In Southeastern Fidelity Ins. Co. v. Stevens, 142 App. 562, 563 (236 SE2d 550) (1977), this court followed the majority rule as to construction of motor vehicle insurance policies "in holding that the term `arising out of' does not mean proximate cause in the strict legal sense nor require a finding that the injury was directly and proximately caused by the use of the vehicle, nor that the insured vehicle was exerting any physical force upon the instrumentality which was the immediate cause of the injury. That almost any causal connection or relationship will do, see Travelers Ins. Co. v. Aetna Cas. & Sur. Co., 491 SW2d 363: `Case law indicates that the injury need not be the proximate result of "use" in the strict sense, but it cannot be extended to something distinctly remote. [Cit.] Each case turns on its precise individual facts. The question to be answered is whether the injury "originated from," "had its origin in," "grew out of," or "flowed from" the use of the vehicle.' In that case a gun was accidentally discharged for unknown reasons while being loaded into the vehicle; the car was therefore being `used' for this purpose, and from this use the accident originated. For other cases involving specifically the discharge of a firearm during the loading, unloading, or operation of a motor vehicle, see 89 ALR2d 150, Anno. We are satisfied that where a connection appears between the `use' of the vehicle and the discharge of the firearm and resulting injury such as to render it more likely that the one grew out of the other, it comes within the coverage defined."

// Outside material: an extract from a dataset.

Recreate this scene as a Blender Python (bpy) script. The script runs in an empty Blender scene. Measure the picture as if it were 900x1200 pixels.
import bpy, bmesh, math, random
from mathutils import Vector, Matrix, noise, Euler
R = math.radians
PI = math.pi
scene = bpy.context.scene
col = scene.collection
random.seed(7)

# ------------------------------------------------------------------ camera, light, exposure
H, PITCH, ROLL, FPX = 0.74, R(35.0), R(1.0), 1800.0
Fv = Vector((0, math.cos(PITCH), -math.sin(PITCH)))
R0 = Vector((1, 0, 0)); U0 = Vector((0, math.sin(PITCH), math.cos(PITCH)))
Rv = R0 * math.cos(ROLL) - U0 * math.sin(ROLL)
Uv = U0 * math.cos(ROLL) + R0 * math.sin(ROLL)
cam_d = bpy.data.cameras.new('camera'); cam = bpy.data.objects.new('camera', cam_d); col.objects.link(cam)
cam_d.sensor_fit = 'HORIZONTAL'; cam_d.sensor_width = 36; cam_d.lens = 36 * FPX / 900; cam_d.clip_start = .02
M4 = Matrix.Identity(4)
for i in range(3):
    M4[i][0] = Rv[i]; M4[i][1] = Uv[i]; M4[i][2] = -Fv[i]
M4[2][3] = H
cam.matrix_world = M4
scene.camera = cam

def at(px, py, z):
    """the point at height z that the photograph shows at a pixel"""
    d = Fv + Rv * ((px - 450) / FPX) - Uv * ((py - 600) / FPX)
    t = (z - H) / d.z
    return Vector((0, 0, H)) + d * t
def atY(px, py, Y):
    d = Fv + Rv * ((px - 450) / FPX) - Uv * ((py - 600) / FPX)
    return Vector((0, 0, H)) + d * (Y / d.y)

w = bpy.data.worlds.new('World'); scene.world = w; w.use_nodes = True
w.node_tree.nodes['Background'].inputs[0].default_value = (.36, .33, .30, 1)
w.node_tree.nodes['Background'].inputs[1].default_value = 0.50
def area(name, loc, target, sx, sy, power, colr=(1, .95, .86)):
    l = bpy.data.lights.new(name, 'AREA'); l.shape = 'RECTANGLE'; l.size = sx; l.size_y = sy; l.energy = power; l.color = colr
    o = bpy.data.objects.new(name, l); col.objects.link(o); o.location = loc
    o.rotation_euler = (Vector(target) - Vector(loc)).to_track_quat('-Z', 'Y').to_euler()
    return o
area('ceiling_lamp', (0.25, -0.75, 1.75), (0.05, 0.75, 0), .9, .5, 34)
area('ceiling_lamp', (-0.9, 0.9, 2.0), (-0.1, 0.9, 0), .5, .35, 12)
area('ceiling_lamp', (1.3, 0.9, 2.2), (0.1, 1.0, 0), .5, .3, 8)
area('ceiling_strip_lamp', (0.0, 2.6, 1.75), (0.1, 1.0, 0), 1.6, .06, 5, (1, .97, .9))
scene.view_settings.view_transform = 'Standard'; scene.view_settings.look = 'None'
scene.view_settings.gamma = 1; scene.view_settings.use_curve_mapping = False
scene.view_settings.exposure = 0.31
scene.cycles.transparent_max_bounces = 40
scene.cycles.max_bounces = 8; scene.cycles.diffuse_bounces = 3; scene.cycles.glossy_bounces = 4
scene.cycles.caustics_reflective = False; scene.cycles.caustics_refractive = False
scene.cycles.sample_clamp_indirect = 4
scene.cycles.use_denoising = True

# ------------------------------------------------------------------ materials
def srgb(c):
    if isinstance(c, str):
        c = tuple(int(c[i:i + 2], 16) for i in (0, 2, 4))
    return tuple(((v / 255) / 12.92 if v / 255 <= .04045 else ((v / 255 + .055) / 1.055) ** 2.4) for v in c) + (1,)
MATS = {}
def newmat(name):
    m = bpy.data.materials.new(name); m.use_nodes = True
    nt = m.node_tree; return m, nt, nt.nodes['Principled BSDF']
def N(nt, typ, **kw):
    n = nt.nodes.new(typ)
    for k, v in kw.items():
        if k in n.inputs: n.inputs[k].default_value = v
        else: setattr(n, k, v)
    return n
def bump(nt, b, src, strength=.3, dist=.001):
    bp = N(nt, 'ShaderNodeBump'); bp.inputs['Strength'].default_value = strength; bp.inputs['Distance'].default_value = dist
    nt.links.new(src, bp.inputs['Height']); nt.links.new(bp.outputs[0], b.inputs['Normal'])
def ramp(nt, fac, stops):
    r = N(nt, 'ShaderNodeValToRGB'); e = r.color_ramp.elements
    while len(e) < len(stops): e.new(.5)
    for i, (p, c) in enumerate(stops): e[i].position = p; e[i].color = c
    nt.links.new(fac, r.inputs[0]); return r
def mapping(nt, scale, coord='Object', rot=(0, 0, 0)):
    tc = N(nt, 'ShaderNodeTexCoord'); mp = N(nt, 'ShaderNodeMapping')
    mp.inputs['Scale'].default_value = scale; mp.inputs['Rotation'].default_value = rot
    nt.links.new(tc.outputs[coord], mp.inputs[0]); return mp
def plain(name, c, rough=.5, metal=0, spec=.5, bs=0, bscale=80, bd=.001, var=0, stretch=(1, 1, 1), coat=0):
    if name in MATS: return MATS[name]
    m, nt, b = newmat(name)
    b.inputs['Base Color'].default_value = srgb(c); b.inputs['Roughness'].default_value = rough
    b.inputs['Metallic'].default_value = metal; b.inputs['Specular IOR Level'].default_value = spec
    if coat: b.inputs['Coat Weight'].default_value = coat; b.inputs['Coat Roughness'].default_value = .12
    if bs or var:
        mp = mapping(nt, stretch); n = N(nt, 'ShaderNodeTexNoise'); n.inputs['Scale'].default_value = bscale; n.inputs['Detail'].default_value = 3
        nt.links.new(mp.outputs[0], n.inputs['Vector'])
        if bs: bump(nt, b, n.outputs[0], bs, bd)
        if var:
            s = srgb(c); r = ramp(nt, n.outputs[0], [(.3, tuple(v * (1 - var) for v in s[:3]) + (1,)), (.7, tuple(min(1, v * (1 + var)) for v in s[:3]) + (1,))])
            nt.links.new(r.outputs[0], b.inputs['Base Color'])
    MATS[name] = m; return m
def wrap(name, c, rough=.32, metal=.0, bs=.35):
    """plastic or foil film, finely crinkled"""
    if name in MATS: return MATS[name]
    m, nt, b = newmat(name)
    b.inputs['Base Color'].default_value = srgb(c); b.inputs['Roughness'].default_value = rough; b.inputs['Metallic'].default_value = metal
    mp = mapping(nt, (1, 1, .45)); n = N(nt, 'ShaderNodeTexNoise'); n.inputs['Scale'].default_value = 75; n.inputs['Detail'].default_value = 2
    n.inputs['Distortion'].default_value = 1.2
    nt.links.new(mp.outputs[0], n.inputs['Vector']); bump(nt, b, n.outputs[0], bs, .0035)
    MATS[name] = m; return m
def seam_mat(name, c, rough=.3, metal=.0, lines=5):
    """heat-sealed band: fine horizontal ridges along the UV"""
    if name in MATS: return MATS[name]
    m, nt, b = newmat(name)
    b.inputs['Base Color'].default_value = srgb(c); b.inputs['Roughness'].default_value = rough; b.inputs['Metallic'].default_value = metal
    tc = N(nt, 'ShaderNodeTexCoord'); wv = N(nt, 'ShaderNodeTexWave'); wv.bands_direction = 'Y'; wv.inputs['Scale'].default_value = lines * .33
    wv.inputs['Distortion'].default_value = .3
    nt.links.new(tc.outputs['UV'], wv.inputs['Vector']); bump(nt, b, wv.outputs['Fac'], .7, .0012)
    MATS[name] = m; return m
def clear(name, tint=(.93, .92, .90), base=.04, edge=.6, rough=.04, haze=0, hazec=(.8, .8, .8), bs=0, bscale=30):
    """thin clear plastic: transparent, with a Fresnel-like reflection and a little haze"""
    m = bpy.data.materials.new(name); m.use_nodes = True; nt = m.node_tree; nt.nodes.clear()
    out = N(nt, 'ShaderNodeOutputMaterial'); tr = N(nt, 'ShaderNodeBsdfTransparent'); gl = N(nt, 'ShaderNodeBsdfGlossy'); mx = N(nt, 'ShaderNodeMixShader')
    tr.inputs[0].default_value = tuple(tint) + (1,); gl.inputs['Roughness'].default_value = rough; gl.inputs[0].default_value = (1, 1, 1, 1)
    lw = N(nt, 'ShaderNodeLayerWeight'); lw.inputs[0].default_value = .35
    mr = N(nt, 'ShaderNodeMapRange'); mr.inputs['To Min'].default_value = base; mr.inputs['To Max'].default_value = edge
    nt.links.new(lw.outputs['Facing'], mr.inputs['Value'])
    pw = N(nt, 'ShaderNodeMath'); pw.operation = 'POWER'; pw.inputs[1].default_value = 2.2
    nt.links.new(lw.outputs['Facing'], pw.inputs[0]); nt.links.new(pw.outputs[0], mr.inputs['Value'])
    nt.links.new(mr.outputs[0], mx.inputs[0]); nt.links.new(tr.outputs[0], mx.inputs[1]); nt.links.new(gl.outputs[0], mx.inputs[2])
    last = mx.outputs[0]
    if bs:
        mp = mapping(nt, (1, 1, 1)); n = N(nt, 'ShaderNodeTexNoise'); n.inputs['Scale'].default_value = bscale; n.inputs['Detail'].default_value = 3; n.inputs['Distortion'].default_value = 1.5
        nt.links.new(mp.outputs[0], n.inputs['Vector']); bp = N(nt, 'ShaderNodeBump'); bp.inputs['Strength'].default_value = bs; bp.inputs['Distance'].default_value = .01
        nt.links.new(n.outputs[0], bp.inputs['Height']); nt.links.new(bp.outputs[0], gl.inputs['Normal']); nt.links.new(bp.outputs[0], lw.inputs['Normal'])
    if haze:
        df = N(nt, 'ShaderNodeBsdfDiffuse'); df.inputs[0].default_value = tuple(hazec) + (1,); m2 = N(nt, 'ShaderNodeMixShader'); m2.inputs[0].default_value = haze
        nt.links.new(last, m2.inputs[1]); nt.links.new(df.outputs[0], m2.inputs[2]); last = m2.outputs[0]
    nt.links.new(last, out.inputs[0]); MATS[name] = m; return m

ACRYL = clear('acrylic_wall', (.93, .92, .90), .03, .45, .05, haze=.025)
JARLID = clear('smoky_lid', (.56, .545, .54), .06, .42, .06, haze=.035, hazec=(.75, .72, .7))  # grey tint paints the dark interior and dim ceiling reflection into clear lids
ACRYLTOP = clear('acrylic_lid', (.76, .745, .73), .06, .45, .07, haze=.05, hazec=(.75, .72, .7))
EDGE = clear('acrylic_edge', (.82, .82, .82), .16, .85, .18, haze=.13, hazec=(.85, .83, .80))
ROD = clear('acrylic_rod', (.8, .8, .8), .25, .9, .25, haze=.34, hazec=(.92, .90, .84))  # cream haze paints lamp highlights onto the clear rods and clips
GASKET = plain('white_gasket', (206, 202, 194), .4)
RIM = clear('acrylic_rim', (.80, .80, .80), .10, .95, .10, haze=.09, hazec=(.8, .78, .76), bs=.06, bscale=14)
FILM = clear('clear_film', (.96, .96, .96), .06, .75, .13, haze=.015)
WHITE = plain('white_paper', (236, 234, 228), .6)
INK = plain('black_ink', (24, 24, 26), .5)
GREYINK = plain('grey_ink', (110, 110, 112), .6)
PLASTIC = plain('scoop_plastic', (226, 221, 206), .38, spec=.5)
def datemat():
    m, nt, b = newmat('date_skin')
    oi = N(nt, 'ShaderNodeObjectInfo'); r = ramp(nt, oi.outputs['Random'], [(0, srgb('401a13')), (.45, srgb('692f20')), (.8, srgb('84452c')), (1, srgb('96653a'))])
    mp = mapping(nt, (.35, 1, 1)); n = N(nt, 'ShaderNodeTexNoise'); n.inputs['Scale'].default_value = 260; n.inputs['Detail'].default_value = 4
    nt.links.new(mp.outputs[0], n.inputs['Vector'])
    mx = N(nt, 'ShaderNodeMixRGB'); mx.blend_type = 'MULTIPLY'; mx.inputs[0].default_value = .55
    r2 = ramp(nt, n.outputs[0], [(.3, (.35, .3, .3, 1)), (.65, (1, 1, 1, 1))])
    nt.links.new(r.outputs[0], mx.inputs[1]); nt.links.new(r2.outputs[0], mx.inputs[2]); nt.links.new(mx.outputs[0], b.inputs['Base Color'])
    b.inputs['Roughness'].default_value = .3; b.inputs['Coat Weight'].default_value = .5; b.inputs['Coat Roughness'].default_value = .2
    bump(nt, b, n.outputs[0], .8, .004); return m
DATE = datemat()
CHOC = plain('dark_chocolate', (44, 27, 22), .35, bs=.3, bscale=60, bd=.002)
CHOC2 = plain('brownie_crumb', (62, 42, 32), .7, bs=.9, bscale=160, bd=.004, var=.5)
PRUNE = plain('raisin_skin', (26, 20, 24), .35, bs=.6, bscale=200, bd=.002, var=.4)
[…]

Travelers Ins. Co. v. Aetna Cas. & Sur. Co., supra, the Tennessee decision cited with approval in Southeastern Fidelity, is based upon remarkably similar facts. The Tennessee Supreme Court reasoned that when the insured driver "was loading his shotgun into the vehicle, he was making `use' of the vehicle within the definition of that term as applied to automobile liability policies and, therefore, within the terms of Aetna's policy. The vehicle was being used to transport the young men and their weapons on a hunting trip. That use being proper, it was reasonable and natural they would be exposed to some danger as a result of that use. The requisite causal relationship is present, the vehicle being used as a receptacle for the gun and the injury `flowing from' that use. In conclusion, it is well to note that the courts have been liberal in finding this `but for' relationship and in allowing recovery against automobile carriers. That fact is due to the inherent ambiguity in the term `arising out of *69 use'; therefore, the term is strictly construed against the party who drew the contract." 491 SW2d at 366.

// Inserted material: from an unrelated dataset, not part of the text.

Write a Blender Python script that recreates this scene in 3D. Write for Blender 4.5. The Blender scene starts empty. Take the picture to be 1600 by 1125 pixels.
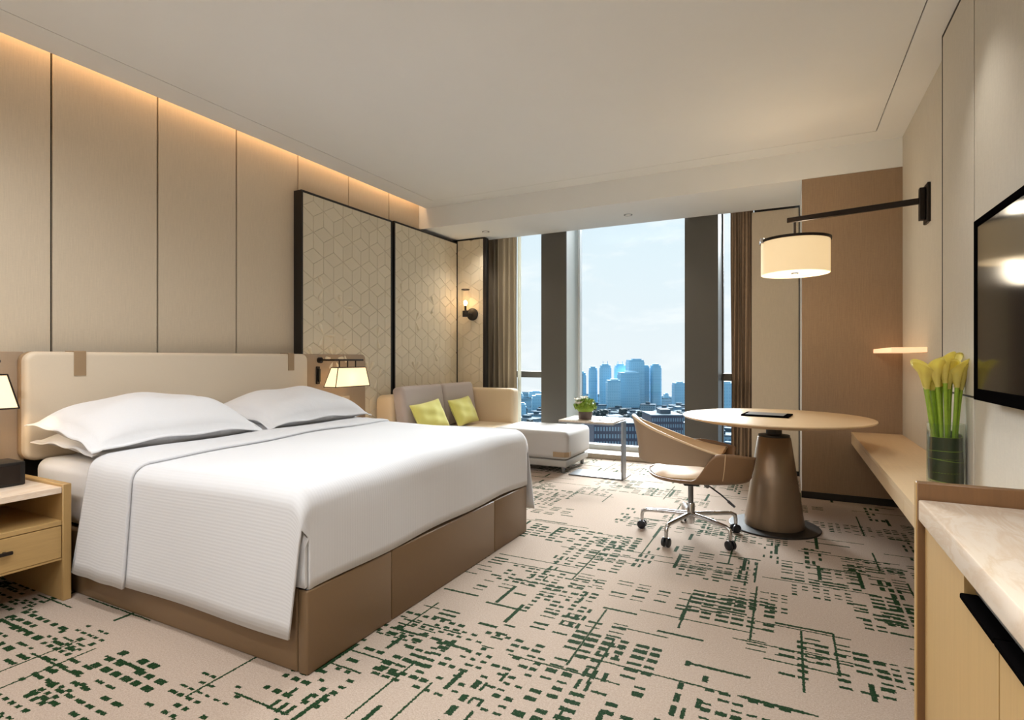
import bpy, bmesh, math, random
from mathutils import Vector, Matrix
R = random.Random(7)
PI = math.pi
SC = bpy.context.scene
COL = SC.collection

# ------------------------------------------------------------------ camera
cam_d = bpy.data.cameras.new('camera')
cam = bpy.data.objects.new('camera', cam_d)
COL.objects.link(cam)
cam.location = (0, 0, 1.15)
YAW = math.atan(431 / 854.0)
cam.rotation_euler = (PI / 2, 0, YAW)
cam_d.sensor_fit = 'HORIZONTAL'
cam_d.sensor_width = 36
cam_d.lens = 36 * 854 / 1600
cam_d.shift_y = -2.5 / 1600
cam_d.clip_start = 0.02
cam_d.clip_end = 6000
SC.camera = cam
SC.view_settings.view_transform = 'Standard'
SC.view_settings.look = 'None'
SC.view_settings.gamma = 1
SC.view_settings.use_curve_mapping = False
SC.view_settings.exposure = 0.27
SC.cycles.use_denoising = True
SC.cycles.max_bounces = 9
SC.cycles.diffuse_bounces = 5
SC.cycles.glossy_bounces = 4
SC.cycles.transparent_max_bounces = 12
SC.cycles.sample_clamp_indirect = 4.0
SC.cycles.caustics_reflective = False
SC.cycles.caustics_refractive = False

# ------------------------------------------------------------------ light settings
SKY = .97
HAZY_SUN = 23.0
ADDED_FILL = 76.0  # power of the added, unseen fill spots in the ceiling
SOFFIT_LIGHT = 24.0
COVE = 7.5
DRUM = 4.5
BEDSIDE = 3.5

# ------------------------------------------------------------------ node helpers
def lin(h):
    h = h.lstrip('#')
    o = []
    for i in (0, 2, 4):
        c = int(h[i:i + 2], 16) / 255
        o.append(c / 12.92 if c <= .04045 else ((c + .055) / 1.055) ** 2.4)
    return (o[0], o[1], o[2], 1)

class V:
    """a value socket with arithmetic"""
    def __init__(s, nt, sock): s.nt, s.s = nt, sock
    def _m(s, op, *a):
        n = s.nt.nodes.new('ShaderNodeMath'); n.operation = op
        for i, q in enumerate((s,) + a):
            if isinstance(q, V): s.nt.links.new(q.s, n.inputs[i])
            else: n.inputs[i].default_value = q
        return V(s.nt, n.outputs[0])
    def __add__(s, o): return s._m('ADD', o)
    def __sub__(s, o): return s._m('SUBTRACT', o)
    def __mul__(s, o): return s._m('MULTIPLY', o)
    def __truediv__(s, o): return s._m('DIVIDE', o)
    def floor(s): return s._m('FLOOR')
    def frac(s): return s._m('FRACT')
    def lt(s, o): return s._m('LESS_THAN', o)
    def gt(s, o): return s._m('GREATER_THAN', o)
    def max(s, o): return s._m('MAXIMUM', o)
    def min(s, o): return s._m('MINIMUM', o)
    def sin(s): return s._m('SINE')
    def abs(s): return s._m('ABSOLUTE')

def combine(nt, x, y, z):
    n = nt.nodes.new('ShaderNodeCombineXYZ')
    for i, q in enumerate((x, y, z)):
        if isinstance(q, V): nt.links.new(q.s, n.inputs[i])
        else: n.inputs[i].default_value = q
    return n.outputs[0]

def whash(nt, x, y, seed):
    n = nt.nodes.new('ShaderNodeTexWhiteNoise'); n.noise_dimensions = '3D'
    nt.links.new(combine(nt, x, y, seed), n.inputs['Vector'])
    return V(nt, n.outputs['Value'])

def tex_coord(nt, kind='Object'):
    n = nt.nodes.new('ShaderNodeTexCoord')
    return n.outputs[kind]

def mapping(nt, vec, scale=(1, 1, 1), loc=(0, 0, 0), rot=(0, 0, 0)):
    n = nt.nodes.new('ShaderNodeMapping')
    nt.links.new(vec, n.inputs['Vector'])
    n.inputs['Scale'].default_value = scale
    n.inputs['Location'].default_value = loc
    n.inputs['Rotation'].default_value = rot
    return n.outputs[0]

def noise(nt, vec, scale, detail=3, rough=.55, dist=0):
    n = nt.nodes.new('ShaderNodeTexNoise')
    nt.links.new(vec, n.inputs['Vector'])
    n.inputs['Scale'].default_value = scale
    n.inputs['Detail'].default_value = detail
    n.inputs['Roughness'].default_value = rough
    n.inputs['Distortion'].default_value = dist
    return V(nt, n.outputs['Fac'])

def mixc(nt, fac, a, b):
    n = nt.nodes.new('ShaderNodeMix'); n.data_type = 'RGBA'
    if isinstance(fac, V): nt.links.new(fac.s, n.inputs['Factor'])
    else: n.inputs['Factor'].default_value = fac
    for key, q in ((6, a), (7, b)):
        if isinstance(q, tuple): n.inputs[key].default_value = q
        else: nt.links.new(q, n.inputs[key])
    return n.outputs[2]

def bump(nt, h, strength, dist):
    n = nt.nodes.new('ShaderNodeBump')
    n.inputs['Strength'].default_value = strength
    n.inputs['Distance'].default_value = dist
    nt.links.new(h.s, n.inputs['Height'])
    return n.outputs[0]

def new_mat(name):
    m = bpy.data.materials.new(name); m.use_nodes = True
    nt = m.node_tree
    return m, nt, nt.nodes['Principled BSDF']

def scaled(c, k): return (min(c[0] * k, 1), min(c[1] * k, 1), min(c[2] * k, 1), 1)

def plain(name, col, rough=.5, metal=0., var=.08, scale=30, spec=.5, bmp=0., sheen=0.):
    m, nt, p = new_mat(name)
    c = lin(col) if isinstance(col, str) else col
    v = noise(nt, tex_coord(nt), scale, 3)
    nt.links.new(mixc(nt, v, scaled(c, 1 - var), scaled(c, 1 + var)), p.inputs['Base Color'])
    p.inputs['Roughness'].default_value = rough
    p.inputs['Metallic'].default_value = metal
    p.inputs['Specular IOR Level'].default_value = spec
    if sheen: p.inputs['Sheen Weight'].default_value = sheen
    if bmp: nt.links.new(bump(nt, v, .5, bmp), p.inputs['Normal'])
    return m

def woven(name, col, stretch=(260, 260, 9), var=.13, rough=.85, bmp=.0008):
    """cloth or veneer with fine upright fibres"""
    m, nt, p = new_mat(name)
    c = lin(col) if isinstance(col, str) else col
    tc = tex_coord(nt)
    a = noise(nt, mapping(nt, tc, stretch), 1, 4, .7)
    b = noise(nt, mapping(nt, tc, (9, 9, 40)), 4, 3, .6)
    v = a * .75 + b * .25
    v2 = (v - .5) * 1.6 + .5
    nt.links.new(mixc(nt, v2, scaled(c, 1 - var), scaled(c, 1 + var)), p.inputs['Base Color'])
    p.inputs['Roughness'].default_value = rough
    p.inputs['Specular IOR Level'].default_value = .25
    if bmp: nt.links.new(bump(nt, v, .4, bmp), p.inputs['Normal'])
    return m

def wood(name, col, axis='x', var=.16, rough=.42):
    m, nt, p = new_mat(name)
    c = lin(col)
    st = {'x': (3, 60, 60), 'y': (60, 3, 60), 'z': (60, 60, 3)}[axis]
    v = noise(nt, mapping(nt, tex_coord(nt), st), 1, 5, .65, .6)
    fine = noise(nt, mapping(nt, tex_coord(nt), tuple(q * 6 for q in st)), 1, 3, .7)
    w = (v * .7 + fine * .3 - .5) * 1.7 + .5
    nt.links.new(mixc(nt, w, scaled(c, 1 - var), scaled(c, 1 + var)), p.inputs['Base Color'])
    p.inputs['Roughness'].default_value = rough
    nt.links.new(bump(nt, fine, .25, .0006), p.inputs['Normal'])
    return m

def glowing(name, col, strength, base='#f3e3c4', rough=.8):
    m, nt, p = new_mat(name)
    tc = tex_coord(nt)
    v = noise(nt, mapping(nt, tc, (300, 300, 300)), 1, 2)
    c = lin(col)
    nt.links.new(mixc(nt, v, scaled(c, .96), c), p.inputs['Emission Color'])
    p.inputs['Emission Strength'].default_value = strength
    p.inputs['Base Color'].default_value = lin(base)
    p.inputs['Roughness'].default_value = rough
    return m

def glass_mat(name, tint=(1, 1, 1, 1), gloss=.06, rough=0.0, most=.9):
    m = bpy.data.materials.new(name); m.use_nodes = True
    nt = m.node_tree; nt.nodes.clear()
    o = nt.nodes.new('ShaderNodeOutputMaterial')
    t = nt.nodes.new('ShaderNodeBsdfTransparent'); t.inputs[0].default_value = tint
    g = nt.nodes.new('ShaderNodeBsdfGlossy'); g.inputs['Roughness'].default_value = rough
    f = nt.nodes.new('ShaderNodeFresnel'); f.inputs[0].default_value = 1.3
    mx = nt.nodes.new('ShaderNodeMixShader')
    k = V(nt, f.outputs[0]) * (gloss / .05)
    k = k.min(most)
    nt.links.new(k.s, mx.inputs[0]); nt.links.new(t.outputs[0], mx.inputs[1]); nt.links.new(g.outputs[0], mx.inputs[2])
    nt.links.new(mx.outputs[0], o.inputs[0])
    return m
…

The instant insurance policy by its own terms insures against damages resulting from "use" of the pickup truck, and "use" is further defined as including "loading and unloading" of the insured vehicle. Therefore, the trial court erred in determining that the policy issued by Southern Guaranty afforded no coverage for Payne's injuries. Accord, Leverette v. Aetna Cas. &c. Co., 157 Ga. App. 175 (276 SE2d 859) (1981). It follows that Southern Guaranty's motion for judgment on the pleadings was improperly granted and Payne's motion improperly denied.

Judgment reversed with direction that judgment on the pleadings in favor of appellant be entered. Quillian, C. J., and McMurray, P. J., concur.